#### [Task directions]
Pull out every line with the word "scene".

#### [Information supplied]
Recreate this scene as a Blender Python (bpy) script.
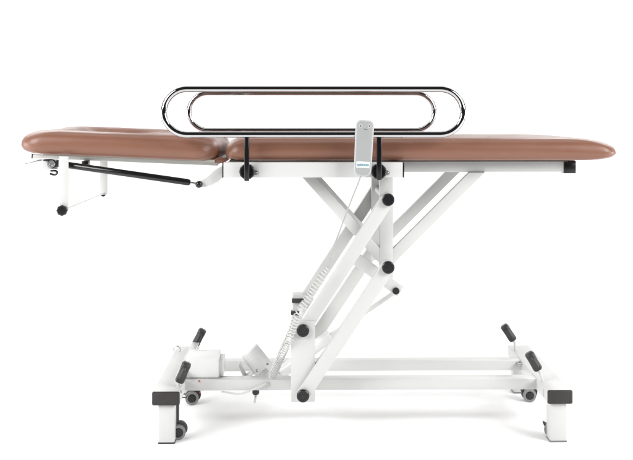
import bpy, bmesh, math, random
from mathutils import Vector, Matrix
R = math.radians
for o in list(bpy.data.objects): bpy.data.objects.remove(o)
SC = bpy.context.scene
COL = SC.collection

# ------------------------------------------------------------------ camera
F, D, H, YAW = 1000.0, 3.37, 1.132, R(0.774)      # focal (px at 633 wide), distance to the rail plane, lens height
cam = bpy.data.cameras.new('camera')
cam.sensor_width = 36.0; cam.lens = 36.0*F/633.0
cam.shift_y = -118.0/633.0
cam.clip_end = 200; cam.clip_start = 0.05
co = bpy.data.objects.new('camera', cam); COL.objects.link(co)
co.location = (0, -D, H); co.rotation_euler = (R(90), 0, -YAW)
SC.camera = co

# ------------------------------------------------------------------ studio light
w = bpy.data.worlds.new('World'); SC.world = w; w.use_nodes = True
w.node_tree.nodes['Background'].inputs[0].default_value = (0.97, 0.98, 1, 1)
w.node_tree.nodes['Background'].inputs[1].default_value = 0.03
def area(name, loc, target, sx, sy, power, col=(1, 1, 1)):
    l = bpy.data.lights.new(name, 'AREA'); l.shape = 'RECTANGLE'
    l.size = sx; l.size_y = sy; l.energy = power; l.color = col
    o = bpy.data.objects.new(name, l); COL.objects.link(o); o.location = loc
    o.rotation_euler = (Vector(target)-Vector(loc)).to_track_quat('-Z', 'Y').to_euler()
    return o
area('softbox_left', (-3.3, -2.5, 2.6), (-0.1, 0.2, 0.3), 2.4, 2.4, 195)
area('softbox_right', (3.6, -2.5, 2.6), (0.4, 0.2, 0.3), 2.4, 2.4, 195)
area('softbox_overhead', (0.1, 0.75, 3.7), (0.1, 0.6, 0), 6.0, 1.4, 44)
area('low_fill_left', (-3.6, 0.1, 0.75), (0, 0.35, 0.1), 1.8, 1.2, 48)
area('low_fill_right', (3.9, 0.1, 0.75), (0.3, 0.35, 0.1), 1.8, 1.2, 48)
area('rim_light_left', (-2.3, 3.1, 3.1), (-0.2, 0.1, 0.1), 2.4, 1.2, 40)
area('rim_light_right', (2.6, 3.1, 3.1), (0.5, 0.1, 0.1), 2.4, 1.2, 40)
area('backdrop_light_left', (-3.4, 1.8, 2.4), (-0.6, 4.4, 1.3), 0.8, 2.0, 24)
area('backdrop_light_right', (3.8, 1.8, 2.4), (1.0, 4.4, 1.3), 0.8, 2.0, 24)
SC.view_settings.view_transform = 'Standard'; SC.view_settings.look = 'None'
SC.view_settings.gamma = 1; SC.view_settings.exposure = 0.08

# ------------------------------------------------------------------ geometry helpers
CY, SY = math.cos(YAW), math.sin(YAW)
def at(u, v, y):
    """point of the couch (metres) measured off the photograph at depth y"""
    t = (u-316.5)/F; d = y+D
    x = d*(SY+t*CY)/(CY-t*SY)
    b = x*SY+d*CY
    return Vector((x, y, H-(v-112.0)/F*b))
def px(u, y): return at(u, 112, y).x
def pz(v, y, u=316.5): return at(u, v, y).z
MID = 0.37
def mir(y): return 2*MID-y

def new(): return bmesh.new()
def add_box(bm, x0, x1, y0, y1, z0, z1, bev=0.003, seg=2):
    r = bmesh.ops.create_cube(bm, size=1.0)
    M = Matrix.Translation(((x0+x1)/2, (y0+y1)/2, (z0+z1)/2)) @ Matrix.Diagonal((abs(x1-x0), abs(y1-y0), abs(z1-z0), 1))
    bmesh.ops.transform(bm, matrix=M, verts=r['verts'])
    if bev:
        es = list({e for v in r['verts'] for e in v.link_edges})
        bmesh.ops.bevel(bm, geom=es, offset=bev, segments=seg, affect='EDGES', profile=0.5)
def add_bar(bm, a, b, wid, y0, y1, ext0=0, ext1=0, bev=0.004, seg=2):
    """rectangular bar in the x-z plane from a to b, between depths y0 and y1"""
    a = Vector((a[0], 0, a[2])); b = Vector((b[0], 0, b[2]))
    d = (b-a).normalized(); a = a-d*ext0; b = b+d*ext1
    n = Vector((-d.z, 0, d.x)); L = (b-a).length
    r = bmesh.ops.create_cube(bm, size=1.0)
    bmesh.ops.transform(bm, matrix=Matrix.Diagonal((L, abs(y1-y0), wid, 1)), verts=r['verts'])
    M = Matrix(((d.x, 0, n.x, (a.x+b.x)/2), (0, 1, 0, (y0+y1)/2), (d.z, 0, n.z, (a.z+b.z)/2), (0, 0, 0, 1)))
    bmesh.ops.transform(bm, matrix=M, verts=r['verts'])
    if bev:
        es = list({e for v in r['verts'] for e in v.link_edges})
        bmesh.ops.bevel(bm, geom=es, offset=bev, segments=seg, affect='EDGES', profile=0.5)
def add_link(bm, a, b, wid, y0, y1, bev=0.002):
    """flat link with round ends"""
    a = Vector((a[0], 0, a[2])); b = Vector((b[0], 0, b[2])); d = (b-a).normalized(); n = Vector((-d.z, 0, d.x)); r = wid/2
    P = [b+(n*math.cos(t)+d*math.sin(t))*r for t in [k/12*math.pi for k in range(13)]]
    P += [a-(n*math.cos(t)+d*math.sin(t))*r for t in [k/12*math.pi for k in range(13)]]
    add_prism(bm, [(p.x, p.z) for p in P], y0, y1, bev)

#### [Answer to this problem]
Recreate this scene as a Blender Python (bpy) script.
SC = bpy.context.scene